ANGELES CITY- Filipino “peasants” in Rio de Janeiro?
Yes, members of Philippine peasant organizations are in the Brazilian capital, but not to sashay to the beat of carnival.
They come from the Kilusang Magbubukid ng Pilipinas (KMP) and the National Federation of Peasant Women (Amihan) and Asian Peasant Coalition (APC) who flew to Rio de Janeiro to join their counterparts from other countries under the International League of Peoples’ Struggle (ILPS) to protest the so-called Green Economy of the United Nations Conference on Sustainable Development, also known as Rio 20+, to be held in the Brazilian city.
“The chiefs, agents and apologists of the discredited world capitalist system are exploring and exploiting the United Nations Conference on Sustainable Development otherwise known as Rio+ 20 to mislead and coerce the toiling people of the world to accept their long-running program of modern-day slavery under the pretext of sustainable development, poverty eradication and promotion of food security,” said a joint statement of the KMP, Amihan and APC.
Speaking as head of the Philippine delegation, Lita Mariano of Amihan noted that “20 years ago, capitalist exploiters made the use of the same recipe courtesy of the First Rio Earth Summit in 1992.”
“The outcome was a global disaster with half of the global population now living on less than $ 2.50 a day.
Nearly 1 billion people, mostly from underdeveloped countries are traumatized by daily hunger and close to 2 billion people are terrorized by abject poverty,” she said.
Mariano said “amidst the widespread poverty, hunger and dispossession, big capitalist economies managed to amass 70 percent of the world income, and this wealth is sealed in the hands of 20 wealthiest people, majority of them are headquartered in the protected borders of the United States, the European Union and other nations comprising the imperialist bloc.”
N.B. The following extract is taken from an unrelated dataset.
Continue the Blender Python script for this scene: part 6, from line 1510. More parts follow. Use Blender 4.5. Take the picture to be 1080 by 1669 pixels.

“The global reality depicts that the bottom 20 percent of the global population share only 1 percent of the global income, a lucid testimony to the widening gap between rich and poor countries under the current modern-day slavery of global monopoly capitalism,” she added.
Mariano noted that the Green Economy agenda in Rio+20 “will continue to and further intensify the policies of liberalization, privatization, deregulation and denationalization of underdeveloped economies.”
“It will usher an unprecedented era of global landgrabbing, food crisis, massive joblessness, environmental catastrophe and worldwide dispossession,” she added.
She also warned that “Green Economy will further push wages of working people to rock bottom levels and more drastic cuts on social services, while providing super tax holidays, juicy contracts, corporate subsidies and grand bailouts to corporations.”
For his part, Pambansang Alyansa ng Lakas ng Mamamalakaya ng Pilipinas (Pamalakaya) national chairperson Fernando Hicap said “the Green Economy deserves global rejection of the toiling people.”
He warned of a “syndicate headed by the United States and the European Union which will exploit the green economy catchphrase to convince underdeveloped economies to open their water resources including oceans and lakes, municipal waters and offshore waters to transnational investments for privatization, free entry of investments and denationalization.”
According to Hicap, the mad rush for Green Economy prompted Pres. Aquino to offer two of the major fishing areas—the 90,000 hectare freshwater Laguna Lake and Manila Bay- to Green Economy investors.
“Under the Green Economy inspired Public-Private Partnership (PPP), the Aquino government offered to financial investors 54 big ticket projects in Laguna Lake that would initially cost local taxpayers some P 400-billion,” the Pamalakaya leader said.
He said the Laguna Lake Master Plan, a “Green Economy” development program hopes to transform the lake fishing environment into a major industrial and commercial hub for foreign and local investments.
Hicap said that in Manila Bay, the government has embarked on a national reclamation plan consisting of 38 land reclamation projects and will eat up 26,234 hectares of foreshore areas and coastal lands under the concept of Green Economy.
“The bankruptcy and sinister agenda of Green Economy is further exposed by the widespread offshore mining activities in the Philippines.
The Aquino administration has put in the bidding table over 10-million hectares of ocean waters in Visayas Sea, Palawan Sea, Sulu Sea and other areas in the disputed South China for oil and gas exploration,” Hicap also said.